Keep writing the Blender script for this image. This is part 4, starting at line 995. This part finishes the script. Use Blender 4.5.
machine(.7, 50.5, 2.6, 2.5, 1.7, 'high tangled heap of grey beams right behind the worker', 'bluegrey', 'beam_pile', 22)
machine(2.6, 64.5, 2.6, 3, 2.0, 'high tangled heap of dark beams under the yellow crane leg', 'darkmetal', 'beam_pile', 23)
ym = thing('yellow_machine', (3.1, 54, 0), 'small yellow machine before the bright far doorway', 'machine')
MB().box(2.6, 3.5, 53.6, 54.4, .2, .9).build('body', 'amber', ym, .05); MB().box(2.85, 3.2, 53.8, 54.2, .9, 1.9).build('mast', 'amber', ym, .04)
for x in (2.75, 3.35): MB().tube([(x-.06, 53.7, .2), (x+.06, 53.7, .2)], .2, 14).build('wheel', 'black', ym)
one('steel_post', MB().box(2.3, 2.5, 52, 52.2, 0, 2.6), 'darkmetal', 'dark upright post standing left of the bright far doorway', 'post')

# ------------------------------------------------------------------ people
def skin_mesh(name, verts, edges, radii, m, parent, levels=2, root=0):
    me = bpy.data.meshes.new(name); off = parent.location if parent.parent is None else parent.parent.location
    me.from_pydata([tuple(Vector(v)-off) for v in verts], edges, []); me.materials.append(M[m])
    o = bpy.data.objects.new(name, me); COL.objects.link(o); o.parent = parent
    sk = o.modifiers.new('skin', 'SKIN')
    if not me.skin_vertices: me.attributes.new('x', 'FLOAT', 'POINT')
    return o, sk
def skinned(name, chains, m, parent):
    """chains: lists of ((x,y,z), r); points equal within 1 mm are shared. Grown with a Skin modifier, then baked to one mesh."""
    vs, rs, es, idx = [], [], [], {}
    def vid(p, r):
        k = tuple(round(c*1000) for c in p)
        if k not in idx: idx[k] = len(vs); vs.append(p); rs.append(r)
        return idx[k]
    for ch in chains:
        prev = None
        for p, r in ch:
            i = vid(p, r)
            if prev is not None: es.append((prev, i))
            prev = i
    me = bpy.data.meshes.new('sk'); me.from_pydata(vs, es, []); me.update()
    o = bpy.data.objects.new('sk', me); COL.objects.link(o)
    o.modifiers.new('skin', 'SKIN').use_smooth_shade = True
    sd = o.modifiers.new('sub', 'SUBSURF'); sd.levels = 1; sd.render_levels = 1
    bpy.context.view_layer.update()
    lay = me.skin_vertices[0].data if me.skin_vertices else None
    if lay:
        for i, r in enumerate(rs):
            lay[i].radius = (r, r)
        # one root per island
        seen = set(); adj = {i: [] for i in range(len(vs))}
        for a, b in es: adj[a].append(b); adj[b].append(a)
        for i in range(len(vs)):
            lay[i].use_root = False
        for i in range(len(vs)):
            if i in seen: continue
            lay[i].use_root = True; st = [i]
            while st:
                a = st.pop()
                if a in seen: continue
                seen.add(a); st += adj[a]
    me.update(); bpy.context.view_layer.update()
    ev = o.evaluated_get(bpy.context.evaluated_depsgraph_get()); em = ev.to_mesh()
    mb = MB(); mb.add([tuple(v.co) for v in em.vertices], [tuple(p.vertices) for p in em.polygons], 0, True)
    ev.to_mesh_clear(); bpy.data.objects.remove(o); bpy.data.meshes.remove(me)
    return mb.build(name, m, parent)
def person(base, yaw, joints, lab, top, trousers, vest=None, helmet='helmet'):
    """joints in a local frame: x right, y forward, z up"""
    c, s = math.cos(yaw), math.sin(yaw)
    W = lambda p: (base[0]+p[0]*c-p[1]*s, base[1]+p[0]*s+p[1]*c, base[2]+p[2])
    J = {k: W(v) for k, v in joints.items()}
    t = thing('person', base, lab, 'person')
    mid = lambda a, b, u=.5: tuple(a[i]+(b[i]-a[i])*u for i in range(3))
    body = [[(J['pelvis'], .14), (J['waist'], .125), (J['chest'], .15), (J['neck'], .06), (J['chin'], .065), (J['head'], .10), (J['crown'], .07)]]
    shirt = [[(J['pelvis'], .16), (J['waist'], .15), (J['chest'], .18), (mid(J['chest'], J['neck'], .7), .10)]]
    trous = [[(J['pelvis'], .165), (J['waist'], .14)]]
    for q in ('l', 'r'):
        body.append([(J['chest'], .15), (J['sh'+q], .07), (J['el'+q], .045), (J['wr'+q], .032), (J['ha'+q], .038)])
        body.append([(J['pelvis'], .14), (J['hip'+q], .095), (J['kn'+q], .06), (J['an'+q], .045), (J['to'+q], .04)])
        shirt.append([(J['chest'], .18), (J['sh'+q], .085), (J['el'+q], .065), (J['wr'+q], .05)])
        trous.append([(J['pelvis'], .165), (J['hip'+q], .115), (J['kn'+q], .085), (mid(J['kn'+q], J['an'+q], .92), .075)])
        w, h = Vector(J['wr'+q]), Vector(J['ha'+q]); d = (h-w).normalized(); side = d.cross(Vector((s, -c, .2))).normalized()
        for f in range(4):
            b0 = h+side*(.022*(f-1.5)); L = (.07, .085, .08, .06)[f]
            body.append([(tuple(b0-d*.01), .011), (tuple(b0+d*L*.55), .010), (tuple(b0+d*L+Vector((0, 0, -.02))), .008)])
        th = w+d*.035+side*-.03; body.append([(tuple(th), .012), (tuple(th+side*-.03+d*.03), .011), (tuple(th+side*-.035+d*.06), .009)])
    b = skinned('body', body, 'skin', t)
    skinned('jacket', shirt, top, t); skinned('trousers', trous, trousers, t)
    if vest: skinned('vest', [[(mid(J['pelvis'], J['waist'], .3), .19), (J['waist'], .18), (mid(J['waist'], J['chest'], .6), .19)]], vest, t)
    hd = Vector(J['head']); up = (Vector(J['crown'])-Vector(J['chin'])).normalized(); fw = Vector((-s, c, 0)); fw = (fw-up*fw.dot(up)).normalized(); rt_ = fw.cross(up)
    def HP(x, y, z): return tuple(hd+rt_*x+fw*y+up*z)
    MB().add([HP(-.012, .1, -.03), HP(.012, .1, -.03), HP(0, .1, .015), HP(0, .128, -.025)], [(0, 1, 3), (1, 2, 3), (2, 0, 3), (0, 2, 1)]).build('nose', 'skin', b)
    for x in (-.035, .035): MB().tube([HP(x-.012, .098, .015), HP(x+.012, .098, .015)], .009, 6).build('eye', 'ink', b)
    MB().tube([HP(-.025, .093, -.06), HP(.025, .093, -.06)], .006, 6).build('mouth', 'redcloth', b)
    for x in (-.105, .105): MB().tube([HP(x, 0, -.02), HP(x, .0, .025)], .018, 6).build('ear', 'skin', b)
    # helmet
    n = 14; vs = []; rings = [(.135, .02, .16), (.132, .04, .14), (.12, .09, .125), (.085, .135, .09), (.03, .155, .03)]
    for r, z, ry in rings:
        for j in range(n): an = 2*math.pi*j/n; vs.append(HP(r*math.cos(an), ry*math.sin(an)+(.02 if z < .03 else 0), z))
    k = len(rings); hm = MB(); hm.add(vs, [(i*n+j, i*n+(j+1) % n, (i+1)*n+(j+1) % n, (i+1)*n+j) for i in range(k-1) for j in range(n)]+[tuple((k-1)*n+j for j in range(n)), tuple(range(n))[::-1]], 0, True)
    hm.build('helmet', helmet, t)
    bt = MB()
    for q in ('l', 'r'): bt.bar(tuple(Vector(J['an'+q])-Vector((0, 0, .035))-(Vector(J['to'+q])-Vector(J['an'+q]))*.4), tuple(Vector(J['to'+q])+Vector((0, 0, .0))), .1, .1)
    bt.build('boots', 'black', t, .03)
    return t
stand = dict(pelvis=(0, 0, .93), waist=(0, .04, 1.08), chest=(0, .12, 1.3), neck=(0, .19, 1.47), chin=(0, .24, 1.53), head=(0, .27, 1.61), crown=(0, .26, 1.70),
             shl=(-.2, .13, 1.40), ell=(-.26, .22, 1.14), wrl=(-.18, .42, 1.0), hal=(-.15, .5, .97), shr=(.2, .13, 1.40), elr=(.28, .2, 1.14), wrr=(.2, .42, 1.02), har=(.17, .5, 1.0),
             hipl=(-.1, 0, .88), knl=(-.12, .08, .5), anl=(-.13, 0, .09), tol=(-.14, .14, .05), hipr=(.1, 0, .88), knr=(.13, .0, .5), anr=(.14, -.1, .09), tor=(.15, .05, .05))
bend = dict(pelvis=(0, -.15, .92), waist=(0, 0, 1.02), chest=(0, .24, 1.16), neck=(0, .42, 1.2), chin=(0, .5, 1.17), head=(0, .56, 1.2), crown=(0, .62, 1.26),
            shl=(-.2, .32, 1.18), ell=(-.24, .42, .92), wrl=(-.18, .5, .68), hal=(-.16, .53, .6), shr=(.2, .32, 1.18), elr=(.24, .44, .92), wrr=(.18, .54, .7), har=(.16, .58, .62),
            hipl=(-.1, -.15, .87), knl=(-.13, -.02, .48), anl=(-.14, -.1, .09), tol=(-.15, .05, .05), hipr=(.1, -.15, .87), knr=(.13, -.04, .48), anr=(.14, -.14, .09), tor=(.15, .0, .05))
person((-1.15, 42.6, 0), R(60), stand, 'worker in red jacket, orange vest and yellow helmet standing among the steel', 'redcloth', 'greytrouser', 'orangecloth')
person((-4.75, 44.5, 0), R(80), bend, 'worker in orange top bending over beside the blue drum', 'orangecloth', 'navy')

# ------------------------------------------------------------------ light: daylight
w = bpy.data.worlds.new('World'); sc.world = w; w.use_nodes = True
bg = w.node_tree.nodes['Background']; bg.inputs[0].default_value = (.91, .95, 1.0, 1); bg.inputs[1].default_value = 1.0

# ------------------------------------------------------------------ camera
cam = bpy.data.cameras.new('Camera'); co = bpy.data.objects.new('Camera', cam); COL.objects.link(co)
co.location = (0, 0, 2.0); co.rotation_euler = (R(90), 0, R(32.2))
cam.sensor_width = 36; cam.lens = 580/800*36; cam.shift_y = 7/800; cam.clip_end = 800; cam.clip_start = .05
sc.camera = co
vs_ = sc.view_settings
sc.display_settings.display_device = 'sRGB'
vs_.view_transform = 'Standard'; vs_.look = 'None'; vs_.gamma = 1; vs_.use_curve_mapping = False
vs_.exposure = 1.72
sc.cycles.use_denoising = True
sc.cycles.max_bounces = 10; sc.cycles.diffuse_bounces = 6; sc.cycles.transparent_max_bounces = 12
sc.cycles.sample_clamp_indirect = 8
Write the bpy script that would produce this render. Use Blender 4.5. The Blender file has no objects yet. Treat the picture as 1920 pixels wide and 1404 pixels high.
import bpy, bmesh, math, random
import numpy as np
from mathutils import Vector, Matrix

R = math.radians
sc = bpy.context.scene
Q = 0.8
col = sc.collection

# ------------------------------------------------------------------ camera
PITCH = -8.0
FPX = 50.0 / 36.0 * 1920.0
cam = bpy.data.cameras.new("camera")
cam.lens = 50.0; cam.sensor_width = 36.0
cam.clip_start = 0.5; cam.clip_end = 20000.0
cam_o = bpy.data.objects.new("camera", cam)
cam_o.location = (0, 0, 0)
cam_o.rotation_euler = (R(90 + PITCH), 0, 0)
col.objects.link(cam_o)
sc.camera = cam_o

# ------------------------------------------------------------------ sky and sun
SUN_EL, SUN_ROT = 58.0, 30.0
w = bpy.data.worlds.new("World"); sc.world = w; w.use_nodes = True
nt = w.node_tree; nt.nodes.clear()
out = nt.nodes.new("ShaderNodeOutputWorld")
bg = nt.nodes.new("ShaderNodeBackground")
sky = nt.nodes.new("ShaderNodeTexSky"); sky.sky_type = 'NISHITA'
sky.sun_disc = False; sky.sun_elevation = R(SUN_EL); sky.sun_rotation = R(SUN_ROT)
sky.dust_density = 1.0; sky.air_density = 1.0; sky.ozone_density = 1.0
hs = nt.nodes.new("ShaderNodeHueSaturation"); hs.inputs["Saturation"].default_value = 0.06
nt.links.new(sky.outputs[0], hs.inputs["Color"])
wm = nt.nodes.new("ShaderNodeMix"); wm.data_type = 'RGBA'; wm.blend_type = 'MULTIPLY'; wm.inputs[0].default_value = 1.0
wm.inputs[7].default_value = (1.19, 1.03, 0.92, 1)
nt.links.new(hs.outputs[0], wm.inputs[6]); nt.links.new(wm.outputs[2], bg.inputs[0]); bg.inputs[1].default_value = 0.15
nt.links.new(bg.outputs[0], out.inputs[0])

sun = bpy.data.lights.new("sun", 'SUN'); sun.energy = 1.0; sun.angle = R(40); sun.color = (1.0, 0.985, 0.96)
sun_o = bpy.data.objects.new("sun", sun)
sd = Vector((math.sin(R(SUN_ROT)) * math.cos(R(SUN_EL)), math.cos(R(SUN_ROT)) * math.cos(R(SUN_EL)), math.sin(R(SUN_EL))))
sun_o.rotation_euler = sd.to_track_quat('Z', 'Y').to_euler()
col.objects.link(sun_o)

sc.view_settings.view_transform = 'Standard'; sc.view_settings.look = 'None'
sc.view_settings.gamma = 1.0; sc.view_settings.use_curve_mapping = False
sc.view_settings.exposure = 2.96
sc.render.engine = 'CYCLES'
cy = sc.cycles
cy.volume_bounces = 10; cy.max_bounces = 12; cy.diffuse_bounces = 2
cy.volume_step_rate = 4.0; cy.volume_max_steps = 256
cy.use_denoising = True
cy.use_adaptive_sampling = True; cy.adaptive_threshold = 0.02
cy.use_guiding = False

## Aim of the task
Set the lines down exactly, from the first line of the records to the line where "far doorway', 'post')" appears, with both ends kept.

## Full solution
Keep writing the Blender script for this image. This is part 4, starting at line 995. This part finishes the script. Use Blender 4.5.
machine(.7, 50.5, 2.6, 2.5, 1.7, 'high tangled heap of grey beams right behind the worker', 'bluegrey', 'beam_pile', 22)
machine(2.6, 64.5, 2.6, 3, 2.0, 'high tangled heap of dark beams under the yellow crane leg', 'darkmetal', 'beam_pile', 23)
ym = thing('yellow_machine', (3.1, 54, 0), 'small yellow machine before the bright far doorway', 'machine')
MB().box(2.6, 3.5, 53.6, 54.4, .2, .9).build('body', 'amber', ym, .05); MB().box(2.85, 3.2, 53.8, 54.2, .9, 1.9).build('mast', 'amber', ym, .04)
for x in (2.75, 3.35): MB().tube([(x-.06, 53.7, .2), (x+.06, 53.7, .2)], .2, 14).build('wheel', 'black', ym)
one('steel_post', MB().box(2.3, 2.5, 52, 52.2, 0, 2.6), 'darkmetal', 'dark upright post standing left of the bright far doorway', 'post')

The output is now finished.